Texas is the new California, But it won't last
There’s a lot of talk these days about how Texas is the new California. There’s a great deal of truth to this assertion. Just check the migration route of people and businesses leaving Los Angeles and the Bay Area for Houston, Dallas, and Austin. But you need to take that concept with a grain of salt. It’s a short-term phenomenon.
What made California so great in the twentieth century? Land was abundant, cheap, and easily developed right near the ocean where people really wanted to be. Nature was always close at hand from the beach to the mountains. Productive farmland was created up and down the Central Valley with massive irrigation projects that made the desert bloom. California was a major oil and natural gas producer. Industry and innovation thrived as talented people poured in from across the country and around the world, each adding to the dynamism of the economy and culture. Massive government investments were made in horizontal infrastructure everywhere. Taxes were low. Regulations were light. Public education was first in the nation. The middle class expanded outward in every direction.
Then… things changed. Drought pitted farmers against cities and industry against wildlife. Oil and gas production peaked and declined. The easily developed land in desirable places filled up. Traffic congestion increased. Pollution got out of hand. Prices rose dramatically. Each newly arrived resident looked a lot like a burden to be avoided. Each new home and car was a problem to be restricted. Tax revolts ensued. Schools were starved of funding and deteriorated. California loaded up on regulations and a no-growth agenda.
Conservatives love to blame pointed headed liberals and their tree-hugging tendencies for the decline. Liberals love to blame conservatives and their thinly veiled racism and greed. But it was absolutely a group effort with plenty of overlap. They weren’t mutually exclusive. Not In My Back Yard was the common cry from Tarzana to Palo Alto. Don’t tax me was the middle ground everyone coalesced around from Marin to Orange County. Don’t change the character of our community echoed from San Francisco to Costa Mesa. “I’ve got mine. You go get your own somewhere else.”
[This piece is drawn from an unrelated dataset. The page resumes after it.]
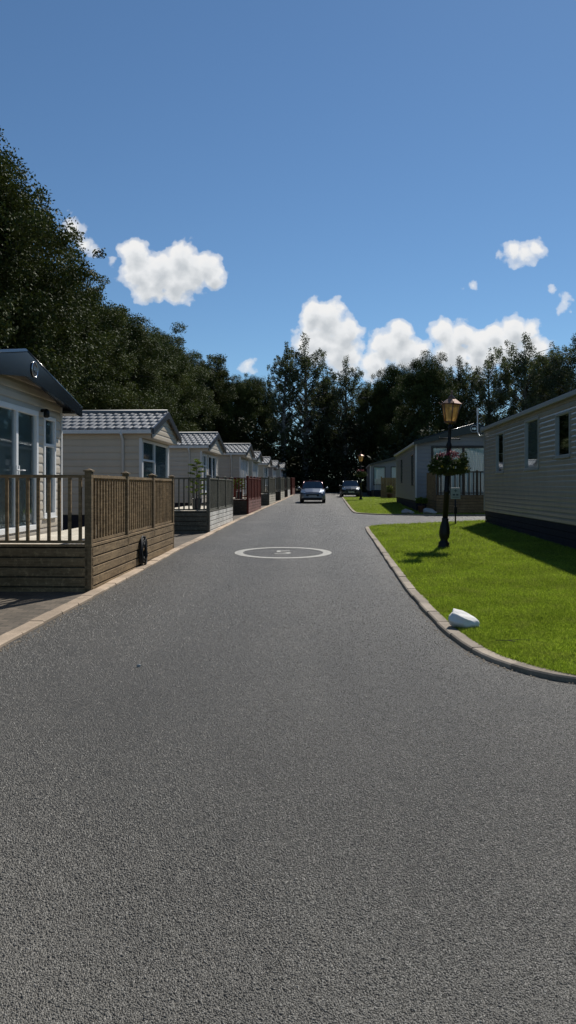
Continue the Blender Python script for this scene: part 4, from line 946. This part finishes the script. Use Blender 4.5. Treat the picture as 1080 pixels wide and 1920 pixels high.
# ------------------------------------------------------------------ cars
def car(loc, rz, paint, roofm, label, wd=1.74, Lc=4.1, hh=1.50):
    T = empty('car', loc, rz, label, 'car', 'cars facing the camera')   # local: front at y=0 facing -y, length to +y
    hw = wd/2
    st = [(0.0, .62, .30, .66), (.05, .74, .26, .74), (.22, .84, .22, .82), (.55, .865, .20, .93), (1.0, .87, .20, 1.02), (1.5, .87, .20, 1.04), (2.6, .87, .20, 1.06), (3.5, .865, .22, 1.08), (3.9, .82, .28, 1.05), (4.05, .74, .34, .9)]
    b = MB(); rows = []
    for (y, w_, z0, z1) in st:
        w_ *= hw/.87; m_ = (z0+z1)/2
        rows.append([(-w_*.82, y, z0), (-w_*.97, y, z0+.08), (-w_, y, m_), (-w_*.985, y, z1-.16), (-w_*.90, y, z1-.05), (-w_*.6, y, z1), (0, y, z1+.02), (w_*.6, y, z1), (w_*.90, y, z1-.05), (w_*.985, y, z1-.16), (w_, y, m_), (w_*.97, y, z0+.08), (w_*.82, y, z0)])
    for r0, r1 in zip(rows, rows[1:]):
        for i in range(12): b.poly([r0[i], r1[i], r1[i+1], r0[i+1]], smooth=True)
        b.poly([r0[12], r1[12], r1[0], r0[0]])
    b.poly(rows[0][::-1]); b.poly(rows[-1]); b.build('body', M[paint], T)
    # cabin: (y, half width, z) rings
    lo = [(.98, .74, 1.0), (1.10, .79, 1.0), (3.0, .79, 1.03), (3.92, .70, 1.03)]; hi = [(1.62, .60, hh-.04), (1.80, .63, hh-.01), (2.9, .62, hh), (3.50, .56, hh-.06)]
    gl = MB(); k = hw/.87
    for s_ in (-1, 1):
        for i in range(3):
            q = [(s_*lo[i][1]*k, lo[i][0], lo[i][2]), (s_*lo[i+1][1]*k, lo[i+1][0], lo[i+1][2]), (s_*hi[i+1][1]*k, hi[i+1][0], hi[i+1][2]), (s_*hi[i][1]*k, hi[i][0], hi[i][2])]; gl.poly(q if s_ > 0 else q[::-1])
    gl.poly([(lo[3][1]*k, lo[3][0], lo[3][2]), (-lo[3][1]*k, lo[3][0], lo[3][2]), (-hi[3][1]*k, hi[3][0], hi[3][2]), (hi[3][1]*k, hi[3][0], hi[3][2])]); gl.build('side_glass', M['darkglass'], T)
    rf = MB(); n = 6
    G = []
    for (y, w_, z) in [(1.60, .60, hh-.045), (1.80, .63, hh-.012), (2.9, .62, hh), (3.52, .56, hh-.06)]: G.append([(w_*k*(2*i/n-1), y, z+.045*(1-(2*i/n-1)**2)) for i in range(n+1)])
    for a, c in zip(G, G[1:]):
        for i in range(n): rf.poly([a[i], a[i+1], c[i+1], c[i]], smooth=True)
    for s_ in (-1, 1): rf.tube([(s_*.76*k, .95, 1.0), (s_*.61*k, 1.60, hh-.03), (s_*.63*k, 2.9, hh)], .035, 6)
    rf.tube([(-.60*k, 1.60, hh-.03), (0, 1.57, hh+.01), (.60*k, 1.60, hh-.03)], .022, 6)
    rf.build('roof', M[roofm], T)
    ws = MB(); A = [(.74*k*(2*i/n-1), .97-.10*(1-(2*i/n-1)**2), 1.01) for i in range(n+1)]; B = [(.60*k*(2*i/n-1), 1.61-.05*(1-(2*i/n-1)**2), hh-.035+.03*(1-(2*i/n-1)**2)) for i in range(n+1)]
    for i in range(n): ws.poly([A[i], A[i+1], B[i+1], B[i]], smooth=True)
    ws.build('windscreen', M['darkglass'], T)
    it = MB(); it.box((-.55, 1.5, .8), (.55, 3.6, 1.1)); 
    for x in (-.36, .36): it.box((x-.22, 1.95, 1.0), (x+.22, 2.1, 1.32)); it.box((x-.11, 1.97, 1.32), (x+.11, 2.05, 1.44))
    it.build('seats', M['inner'], T)
    for s_ in (-1, 1):
        m_ = MB(); m_.lathe([(.02, -.10), (.10, -.05), (.10, .05), (.04, .09)], 10, c=(s_*(hw+.10), 1.18, 1.02)); m_.tube([(s_*(hw-.10), 1.2, 1.0), (s_*(hw+.08), 1.18, 1.0)], .025, 6); m_.build('wing_mirror', M[paint], T)
        h = MB(); x0, x1 = s_*.50*k, s_*.80*k; P = [(x0, .05, .70), (x1, .20, .74), (x1*1.0, .26, .82), (x0, .10, .76)]; Q = [(p_[0], p_[1]-.03, p_[2]) for p_ in P]
        if s_ < 0: pass
        h.poly(Q); [h.poly([P[i], P[(i+1) % 4], Q[(i+1) % 4], Q[i]]) for i in range(4)]; h.build('headlight', M['lens'], T)
        fl_ = MB(); fl_.tube([(s_*.62*k, .02, .42), (s_*.62*k, .06, .42)], .055, 12); fl_.build('fog_lamp', M['chrome'], T)
        for y in (.78, 3.30):
            t_ = MB(); t_.tube([(s_*(hw-.22), y, .31), (s_*(hw-.19), y, .31), (s_*(hw-.02), y, .31), (s_*(hw+.0), y, .31)], [.28, .31, .31, .28], 22); o = t_.build('wheel', M['rubber'], T)
            q = MB(); q.tube([(s_*(hw+.0), y, .31), (s_*(hw+.008), y, .31)], [.20, .17], 14); q.build('rim', M['chrome'], o)
    gr = MB(); gr.box((-.44*k, -.015, .50), (.44*k, .03, .615)); gr.box((-.62*k, -.01, .25), (.62*k, .06, .38))
    for i in range(3): gr.box((-.42*k, -.022, .515+i*.033), (.42*k, -.014, .53+i*.033))
    gr.build('grille', M['rubber'], T, bevel=.01)
    ba = MB(); 
    for z in (.665, .70): ba.tube([(-.09, -.012, z), (0, -.03, z+.035), (.09, -.012, z)], .009, 5)
    ba.tube([(-.42*k, .015, .655), (-.1, -.012, .66)], .008, 5); ba.tube([(.42*k, .015, .655), (.1, -.012, .66)], .008, 5); ba.build('emblem', M['chrome'], T)
    pt = MB(); pt.box((-.26, -.03, .43), (.26, -.016, .54)); o = pt.build('number_plate', M['plate'], T)
    ink = MB(); [ink.box((-.22+i*.062+(.03 if i > 3 else 0), -.033, .455), (-.185+i*.062+(.03 if i > 3 else 0), -.030, .515)) for i in range(7)]; ink.build('plate_print', M['signink'], o)
    return T
car((1.66, 46.8, gz(46.8)), -.045, 'car_blue', 'maroon', 'dark blue car coming towards the camera along the road')
car((5.62, 61.6, gz(61.6)), -.03, 'car_black', 'car_black', 'black car parked beyond the far lawn')
# tiny things on the ground
rr = random.Random(5)
for (x, y) in ((-1.28, 5.95),):
    rock((x, y, .012), .02, .014, .012, (0, 0, .5), 3, M['greystone'], 'tiny dark pebble lying on the tarmac')
tw = MB(); P = [(2.0, 6.66, .072), (2.1, 6.62, .08), (2.2, 6.66, .076), (2.32, 6.63, .082)]; tw.tube(P, [.0035, .003, .0025, .0015], 5); tw.tube([P[1], (2.16, 6.54, .082)], [.004, .002], 4)
tag(tw.build('twig', M['bark']), 'thin fallen twig on the worn grass by the kerb', 'twig')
So Texas is now the golden child – for the moment. But it won’t last. Texas isn’t different. Texas is just a generation behind the curve. It’s on the same trajectory as California whether it knows it or not. There may be an endless amount of flat easily developed land in Texas, but the cost of maintaining an equally endless amount of horizontal infrastructure will inevitably outstrip tax revenue over the next generation. The Texas Department of Transportation is already hitting the wall in terms of revenue-to-expenditure. And there aren’t many municipalities that can actually afford to maintain their own water and sewer systems without state or federal assistance – and the higher ups are already broke and in debt. Texas may not take the California approach of mandating efficiency and imposing convoluted allocation schemes, but it may just end up letting places dry up and fail. Tick tock.
Texas has long enjoyed the booms of hydrocarbon production and muddled through the busts of low oil and gas prices. But the cheap, easily extracted stuff is mostly gone after a century of drilling. In 1901 the Spindletop well in Beaumont near Houston gushed 100,000 barrels a day under its own pressure. Now it’s all fracking, horizontal drilling, billion dollar deep water platforms, and processing other people’s tar sands in aging refineries. Texas isn’t going to run out of fuel anytime soon. But it’s going to be a much dirtier, more expensive process than it used to be, with ever thinner margins.
At a certain point, even Texas will have to start making hard choices about how to keep all the cars and air conditioners humming along in a low cost, low tax, low regulation environment. Texas won’t take the California approach of Big Government and endless micromanaging. But it may just fizzle and decline in its own Texan-sized way when the cost of supporting what was built becomes a liability.
My advice is to move to Texas and enjoy the bounty while it lasts. You’ve got another twenty or thirty years – if you’re lucky. But keep a bag packed for when it’s time to relocate to the next semi-disposable hot spot. The Texas Miracle is on borrowed time.